As parents, we ARE the experts designated by God and by virtue of our vocation and our sacramental graces. And it IS our apostolic work to raise our children to know the love of Jesus Christ. If we have been faithful in that mentorship of love, perhaps someday we will see our children go out and give Gospel witness to all the world - and to the souls with whom they have been entrusted.

They will carry the fire.
They will witness through their lives.
Others will ask your family the cause of your hope and the reason for your joy. 
And that is how true apostolic work begins. 

We hear the truth over and over again. Go home and love your families. And yet we are always seeking elsewhere... as if our path to holiness can ever be found elsewhere than in loving God and the souls He places in our paths. Those little hearts need us as badly as our neighbor does. And they have been given specifically to us. They are our poor and it is for them that our hearts should burn with compassion.

It's not an either/or when it comes to loving family and neighbor. It's a both/and. And yet... and yet... one must take priority in the order of love. 

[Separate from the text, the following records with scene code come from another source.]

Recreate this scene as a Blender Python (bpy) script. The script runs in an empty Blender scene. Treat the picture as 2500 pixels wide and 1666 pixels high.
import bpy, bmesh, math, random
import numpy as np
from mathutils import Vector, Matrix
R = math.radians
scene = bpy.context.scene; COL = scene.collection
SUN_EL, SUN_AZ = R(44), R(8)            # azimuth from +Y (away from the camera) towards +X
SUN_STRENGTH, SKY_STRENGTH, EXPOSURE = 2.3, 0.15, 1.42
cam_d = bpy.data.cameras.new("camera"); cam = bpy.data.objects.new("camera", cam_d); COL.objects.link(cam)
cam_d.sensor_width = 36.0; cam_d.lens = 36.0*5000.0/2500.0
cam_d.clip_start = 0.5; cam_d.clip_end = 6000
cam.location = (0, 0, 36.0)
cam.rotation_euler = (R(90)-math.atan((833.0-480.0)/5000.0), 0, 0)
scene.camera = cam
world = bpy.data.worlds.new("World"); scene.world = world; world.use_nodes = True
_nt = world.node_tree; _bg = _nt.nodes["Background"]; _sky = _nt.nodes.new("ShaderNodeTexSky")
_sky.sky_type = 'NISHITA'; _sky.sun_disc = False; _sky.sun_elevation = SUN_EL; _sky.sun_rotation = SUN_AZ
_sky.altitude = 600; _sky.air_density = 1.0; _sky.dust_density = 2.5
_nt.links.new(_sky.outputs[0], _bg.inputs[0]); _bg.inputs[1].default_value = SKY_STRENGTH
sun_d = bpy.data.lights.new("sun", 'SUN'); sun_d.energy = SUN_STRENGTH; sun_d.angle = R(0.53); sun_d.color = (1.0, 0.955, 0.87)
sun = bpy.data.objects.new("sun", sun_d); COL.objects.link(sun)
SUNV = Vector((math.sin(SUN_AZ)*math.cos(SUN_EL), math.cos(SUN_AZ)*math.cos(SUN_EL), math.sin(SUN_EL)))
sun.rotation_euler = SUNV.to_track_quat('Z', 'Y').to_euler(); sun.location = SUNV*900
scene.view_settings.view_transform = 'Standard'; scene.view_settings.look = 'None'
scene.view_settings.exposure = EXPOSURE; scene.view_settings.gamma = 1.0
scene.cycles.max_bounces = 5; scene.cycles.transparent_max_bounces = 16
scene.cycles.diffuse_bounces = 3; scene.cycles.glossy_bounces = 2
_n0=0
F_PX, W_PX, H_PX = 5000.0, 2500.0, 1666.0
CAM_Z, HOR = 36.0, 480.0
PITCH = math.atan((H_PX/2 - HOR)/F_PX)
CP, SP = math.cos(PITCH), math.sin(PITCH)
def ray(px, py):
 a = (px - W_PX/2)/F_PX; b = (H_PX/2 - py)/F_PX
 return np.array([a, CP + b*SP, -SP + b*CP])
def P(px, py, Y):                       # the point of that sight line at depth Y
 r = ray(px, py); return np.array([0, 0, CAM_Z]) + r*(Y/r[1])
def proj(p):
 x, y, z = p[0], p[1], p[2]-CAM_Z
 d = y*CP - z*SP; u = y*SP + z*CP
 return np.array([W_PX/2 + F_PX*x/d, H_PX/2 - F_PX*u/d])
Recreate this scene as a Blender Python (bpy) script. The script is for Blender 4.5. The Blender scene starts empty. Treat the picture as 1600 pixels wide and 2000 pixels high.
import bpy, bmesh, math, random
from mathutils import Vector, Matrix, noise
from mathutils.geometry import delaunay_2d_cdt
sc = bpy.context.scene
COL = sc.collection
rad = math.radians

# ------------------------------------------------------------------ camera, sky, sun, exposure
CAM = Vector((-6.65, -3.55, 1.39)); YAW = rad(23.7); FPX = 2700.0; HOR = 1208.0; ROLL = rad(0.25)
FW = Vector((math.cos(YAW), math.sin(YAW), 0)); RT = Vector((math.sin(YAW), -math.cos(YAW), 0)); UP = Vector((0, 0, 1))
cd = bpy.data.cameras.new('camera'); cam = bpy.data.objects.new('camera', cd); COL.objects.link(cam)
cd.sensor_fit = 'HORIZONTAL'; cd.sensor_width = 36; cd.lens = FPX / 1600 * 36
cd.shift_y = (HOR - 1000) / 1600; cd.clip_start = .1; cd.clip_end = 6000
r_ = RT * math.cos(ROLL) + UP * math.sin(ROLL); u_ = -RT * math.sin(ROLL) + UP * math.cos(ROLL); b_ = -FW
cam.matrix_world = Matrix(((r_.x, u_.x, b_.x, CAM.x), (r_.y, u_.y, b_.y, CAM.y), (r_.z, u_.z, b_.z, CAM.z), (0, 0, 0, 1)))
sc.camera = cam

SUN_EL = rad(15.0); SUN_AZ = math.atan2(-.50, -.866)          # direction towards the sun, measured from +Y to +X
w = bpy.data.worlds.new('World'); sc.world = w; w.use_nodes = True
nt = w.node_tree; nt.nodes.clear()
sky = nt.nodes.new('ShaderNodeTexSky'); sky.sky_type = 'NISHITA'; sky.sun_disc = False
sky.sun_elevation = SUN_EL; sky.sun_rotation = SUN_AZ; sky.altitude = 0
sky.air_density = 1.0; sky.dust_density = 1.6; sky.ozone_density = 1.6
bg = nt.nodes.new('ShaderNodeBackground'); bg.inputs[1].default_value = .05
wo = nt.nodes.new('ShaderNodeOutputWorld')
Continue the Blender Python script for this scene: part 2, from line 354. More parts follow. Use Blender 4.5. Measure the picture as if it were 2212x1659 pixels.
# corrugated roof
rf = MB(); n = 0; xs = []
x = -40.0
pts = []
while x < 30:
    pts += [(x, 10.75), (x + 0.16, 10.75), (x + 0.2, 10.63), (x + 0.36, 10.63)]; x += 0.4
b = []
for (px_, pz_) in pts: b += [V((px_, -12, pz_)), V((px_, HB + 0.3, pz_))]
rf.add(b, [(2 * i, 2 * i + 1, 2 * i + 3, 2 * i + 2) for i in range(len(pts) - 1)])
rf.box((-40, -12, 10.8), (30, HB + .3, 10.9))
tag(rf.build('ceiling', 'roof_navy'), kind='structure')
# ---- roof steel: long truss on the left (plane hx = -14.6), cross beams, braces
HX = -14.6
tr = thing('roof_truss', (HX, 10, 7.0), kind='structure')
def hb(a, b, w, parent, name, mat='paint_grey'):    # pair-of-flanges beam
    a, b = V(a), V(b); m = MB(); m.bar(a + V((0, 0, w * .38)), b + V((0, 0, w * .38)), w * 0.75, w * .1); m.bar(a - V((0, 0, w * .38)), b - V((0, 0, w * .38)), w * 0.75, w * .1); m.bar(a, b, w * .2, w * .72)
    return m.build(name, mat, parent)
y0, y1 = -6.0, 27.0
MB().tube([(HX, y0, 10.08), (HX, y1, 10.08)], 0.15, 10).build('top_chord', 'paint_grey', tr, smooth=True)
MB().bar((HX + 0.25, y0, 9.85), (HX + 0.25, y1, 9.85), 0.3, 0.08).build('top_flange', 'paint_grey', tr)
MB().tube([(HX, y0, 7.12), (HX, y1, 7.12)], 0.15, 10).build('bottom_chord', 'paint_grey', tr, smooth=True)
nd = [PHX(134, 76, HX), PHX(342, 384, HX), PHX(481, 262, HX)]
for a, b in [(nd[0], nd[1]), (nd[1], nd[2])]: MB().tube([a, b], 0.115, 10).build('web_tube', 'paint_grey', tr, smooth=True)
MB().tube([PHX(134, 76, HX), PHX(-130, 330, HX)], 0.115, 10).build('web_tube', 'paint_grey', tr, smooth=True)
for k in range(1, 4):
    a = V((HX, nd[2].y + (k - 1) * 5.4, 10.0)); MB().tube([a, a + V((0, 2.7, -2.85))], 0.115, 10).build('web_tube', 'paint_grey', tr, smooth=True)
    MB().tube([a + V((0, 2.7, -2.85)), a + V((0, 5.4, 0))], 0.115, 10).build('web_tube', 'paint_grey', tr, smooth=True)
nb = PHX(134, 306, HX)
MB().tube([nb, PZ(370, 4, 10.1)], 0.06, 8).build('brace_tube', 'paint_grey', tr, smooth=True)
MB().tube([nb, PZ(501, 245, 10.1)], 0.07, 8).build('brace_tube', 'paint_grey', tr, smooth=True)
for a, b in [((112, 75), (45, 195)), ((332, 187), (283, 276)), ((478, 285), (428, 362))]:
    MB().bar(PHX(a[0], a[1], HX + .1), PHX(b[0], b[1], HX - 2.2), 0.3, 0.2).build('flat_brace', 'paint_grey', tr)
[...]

The truth is that we only need fund-raising, event-holding apostolates because our shepherds have wavered, Christians have sold their inheritance, and our families have abdicated their roles as the domestic church (Ecclesia Domestica). It's a truth that stings and I take responsibility for my part. I repent... 

If I bless another soul, let it never again be at the expense of the ones with whom I have been entrusted.

I am not saying that we should never engage in any apostolic work apart from our home and families. Many families are doing this work together in a beautiful and life-giving way. But there are plenty of people who have led neighboring souls into the Church while their own families were starved for love. God will always work where people are seeking Him. But those families can tell you about the lie they bought at the price of their children's hearts. It is a painful lesson to learn. Let it not be said of us that our families were left starving while we worked for the Church...or that our families flourished in spite of us.

Our great works become just dusty monuments to our own pride if we have sacrificed our children in order to build them.

If I were asked for advice about whether a mother or father should start an apostolic work in addition to their labors at home, I would say: Yes, do it if it is God's will. Let it be an extension - an expansion - of the life-giving love present in your family. But don't ever do it in such a way that Mother Teresa has to call you out on the lie. Mea culpa.

Everybody today seems to be in such a terrible rush, anxious for greater developments and greater riches and so on, so that children have very little time for their parents. Parents have very little time for each other, and in the home begins the disruption of peace of the world.